== DIRECTION ==
Each line of the material below that holds the word "from" needs to be copied.

== DATA SHOWN ==
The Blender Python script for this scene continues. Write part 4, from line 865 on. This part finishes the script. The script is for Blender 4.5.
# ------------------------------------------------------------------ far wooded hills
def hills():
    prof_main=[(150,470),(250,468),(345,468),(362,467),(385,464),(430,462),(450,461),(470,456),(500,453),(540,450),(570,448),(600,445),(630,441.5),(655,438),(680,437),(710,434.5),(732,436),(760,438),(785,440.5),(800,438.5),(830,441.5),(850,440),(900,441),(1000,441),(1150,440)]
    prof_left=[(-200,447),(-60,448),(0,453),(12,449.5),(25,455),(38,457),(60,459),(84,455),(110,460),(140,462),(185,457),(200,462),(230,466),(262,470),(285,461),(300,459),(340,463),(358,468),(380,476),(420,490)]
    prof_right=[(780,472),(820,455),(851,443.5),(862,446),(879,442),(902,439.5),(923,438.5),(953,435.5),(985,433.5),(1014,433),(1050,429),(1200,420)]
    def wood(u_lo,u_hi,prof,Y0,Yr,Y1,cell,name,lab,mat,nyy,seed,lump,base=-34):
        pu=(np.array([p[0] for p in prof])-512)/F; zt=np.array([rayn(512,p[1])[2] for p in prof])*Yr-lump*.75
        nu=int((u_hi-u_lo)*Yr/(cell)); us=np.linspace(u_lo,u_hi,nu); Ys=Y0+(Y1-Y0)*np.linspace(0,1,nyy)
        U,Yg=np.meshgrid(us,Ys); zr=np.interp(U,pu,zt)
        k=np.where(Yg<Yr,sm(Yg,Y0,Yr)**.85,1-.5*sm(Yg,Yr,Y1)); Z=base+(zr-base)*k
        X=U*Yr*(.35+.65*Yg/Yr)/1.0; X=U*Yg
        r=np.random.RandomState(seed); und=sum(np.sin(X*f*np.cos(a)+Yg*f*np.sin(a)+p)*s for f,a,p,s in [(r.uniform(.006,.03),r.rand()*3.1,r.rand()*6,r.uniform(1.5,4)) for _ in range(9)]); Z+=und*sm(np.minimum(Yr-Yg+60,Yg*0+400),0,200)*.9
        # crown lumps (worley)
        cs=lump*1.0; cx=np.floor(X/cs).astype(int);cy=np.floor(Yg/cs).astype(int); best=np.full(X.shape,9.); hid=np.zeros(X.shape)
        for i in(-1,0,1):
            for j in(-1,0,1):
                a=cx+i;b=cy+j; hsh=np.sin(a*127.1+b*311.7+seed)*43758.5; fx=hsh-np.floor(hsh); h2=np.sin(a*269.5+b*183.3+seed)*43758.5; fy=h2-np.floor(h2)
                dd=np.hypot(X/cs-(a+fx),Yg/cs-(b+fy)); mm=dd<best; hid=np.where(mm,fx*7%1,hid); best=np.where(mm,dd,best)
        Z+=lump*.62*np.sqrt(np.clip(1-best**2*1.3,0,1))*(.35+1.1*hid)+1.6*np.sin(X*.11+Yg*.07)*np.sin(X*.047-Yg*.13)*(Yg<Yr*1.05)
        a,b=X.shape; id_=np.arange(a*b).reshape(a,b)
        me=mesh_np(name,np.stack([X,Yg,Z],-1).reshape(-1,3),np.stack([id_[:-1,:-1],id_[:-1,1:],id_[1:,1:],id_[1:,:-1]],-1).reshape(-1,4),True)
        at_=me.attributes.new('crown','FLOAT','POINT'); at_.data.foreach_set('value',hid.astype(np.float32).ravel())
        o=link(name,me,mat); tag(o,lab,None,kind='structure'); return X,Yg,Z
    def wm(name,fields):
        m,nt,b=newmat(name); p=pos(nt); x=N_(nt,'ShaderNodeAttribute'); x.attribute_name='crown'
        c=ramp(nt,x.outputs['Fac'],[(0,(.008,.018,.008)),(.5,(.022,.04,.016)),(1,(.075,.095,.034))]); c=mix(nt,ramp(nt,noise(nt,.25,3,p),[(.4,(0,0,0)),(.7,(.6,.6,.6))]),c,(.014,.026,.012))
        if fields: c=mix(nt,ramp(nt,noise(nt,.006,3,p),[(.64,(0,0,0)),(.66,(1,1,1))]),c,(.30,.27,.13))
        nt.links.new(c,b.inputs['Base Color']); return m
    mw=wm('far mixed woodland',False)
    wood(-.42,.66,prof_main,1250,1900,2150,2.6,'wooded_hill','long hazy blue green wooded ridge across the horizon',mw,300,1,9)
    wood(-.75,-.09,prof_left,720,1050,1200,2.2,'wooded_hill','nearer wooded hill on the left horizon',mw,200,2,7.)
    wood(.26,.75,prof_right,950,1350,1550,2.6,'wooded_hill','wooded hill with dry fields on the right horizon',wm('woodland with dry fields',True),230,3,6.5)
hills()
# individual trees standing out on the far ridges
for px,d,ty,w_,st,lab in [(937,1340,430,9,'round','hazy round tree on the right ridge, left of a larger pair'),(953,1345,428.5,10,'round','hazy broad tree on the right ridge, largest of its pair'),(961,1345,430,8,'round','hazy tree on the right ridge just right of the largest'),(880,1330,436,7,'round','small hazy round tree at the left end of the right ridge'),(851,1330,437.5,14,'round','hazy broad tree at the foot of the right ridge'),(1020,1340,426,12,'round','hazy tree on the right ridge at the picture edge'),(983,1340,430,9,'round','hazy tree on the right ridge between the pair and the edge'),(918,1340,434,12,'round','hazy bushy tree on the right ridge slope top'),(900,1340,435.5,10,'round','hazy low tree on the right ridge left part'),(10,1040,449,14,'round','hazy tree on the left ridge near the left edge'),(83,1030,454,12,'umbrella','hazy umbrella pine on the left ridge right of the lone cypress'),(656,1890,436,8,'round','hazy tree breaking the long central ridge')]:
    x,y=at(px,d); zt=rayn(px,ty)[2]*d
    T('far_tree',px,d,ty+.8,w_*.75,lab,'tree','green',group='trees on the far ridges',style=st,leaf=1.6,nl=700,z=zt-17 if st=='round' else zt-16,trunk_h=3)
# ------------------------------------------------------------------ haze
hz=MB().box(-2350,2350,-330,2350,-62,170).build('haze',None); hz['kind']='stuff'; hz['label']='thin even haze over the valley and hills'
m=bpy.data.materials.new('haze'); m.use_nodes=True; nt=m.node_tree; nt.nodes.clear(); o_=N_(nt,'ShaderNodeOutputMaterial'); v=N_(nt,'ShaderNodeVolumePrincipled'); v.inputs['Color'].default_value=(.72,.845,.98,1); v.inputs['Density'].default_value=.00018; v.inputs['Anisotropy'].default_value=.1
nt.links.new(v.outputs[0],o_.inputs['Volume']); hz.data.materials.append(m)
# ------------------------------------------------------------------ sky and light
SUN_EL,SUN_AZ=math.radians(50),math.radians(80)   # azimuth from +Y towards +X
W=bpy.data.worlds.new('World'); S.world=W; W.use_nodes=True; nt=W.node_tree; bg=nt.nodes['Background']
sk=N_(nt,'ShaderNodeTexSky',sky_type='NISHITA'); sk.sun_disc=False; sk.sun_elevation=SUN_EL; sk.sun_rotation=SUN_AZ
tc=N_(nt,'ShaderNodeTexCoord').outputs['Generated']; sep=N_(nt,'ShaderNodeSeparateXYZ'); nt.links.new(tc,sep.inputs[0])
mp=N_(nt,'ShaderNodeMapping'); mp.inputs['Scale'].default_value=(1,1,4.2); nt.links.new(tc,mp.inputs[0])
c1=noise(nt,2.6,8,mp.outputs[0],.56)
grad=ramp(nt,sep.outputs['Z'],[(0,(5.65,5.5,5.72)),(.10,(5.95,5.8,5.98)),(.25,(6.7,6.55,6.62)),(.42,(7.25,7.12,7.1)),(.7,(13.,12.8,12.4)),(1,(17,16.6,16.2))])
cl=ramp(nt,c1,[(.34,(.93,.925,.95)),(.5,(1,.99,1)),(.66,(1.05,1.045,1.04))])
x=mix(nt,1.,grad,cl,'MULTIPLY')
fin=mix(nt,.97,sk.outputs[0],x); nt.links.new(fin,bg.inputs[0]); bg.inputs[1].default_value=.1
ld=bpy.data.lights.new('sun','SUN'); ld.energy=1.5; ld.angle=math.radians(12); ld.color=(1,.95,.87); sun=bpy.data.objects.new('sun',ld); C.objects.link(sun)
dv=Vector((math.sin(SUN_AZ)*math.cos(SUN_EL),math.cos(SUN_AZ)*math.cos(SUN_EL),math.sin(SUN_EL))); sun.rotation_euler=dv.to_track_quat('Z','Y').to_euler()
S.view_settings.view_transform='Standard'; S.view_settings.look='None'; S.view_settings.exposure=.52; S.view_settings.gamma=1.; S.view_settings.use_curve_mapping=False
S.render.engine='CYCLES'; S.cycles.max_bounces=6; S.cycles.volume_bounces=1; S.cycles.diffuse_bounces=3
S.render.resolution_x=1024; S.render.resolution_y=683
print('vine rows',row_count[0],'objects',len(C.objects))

== OUTPUT ==
The Blender Python script for this scene continues. Write part 4, from line 865 on. This part finishes the script. The script is for Blender 4.5.
SUN_EL,SUN_AZ=math.radians(50),math.radians(80)   # azimuth from +Y towards +X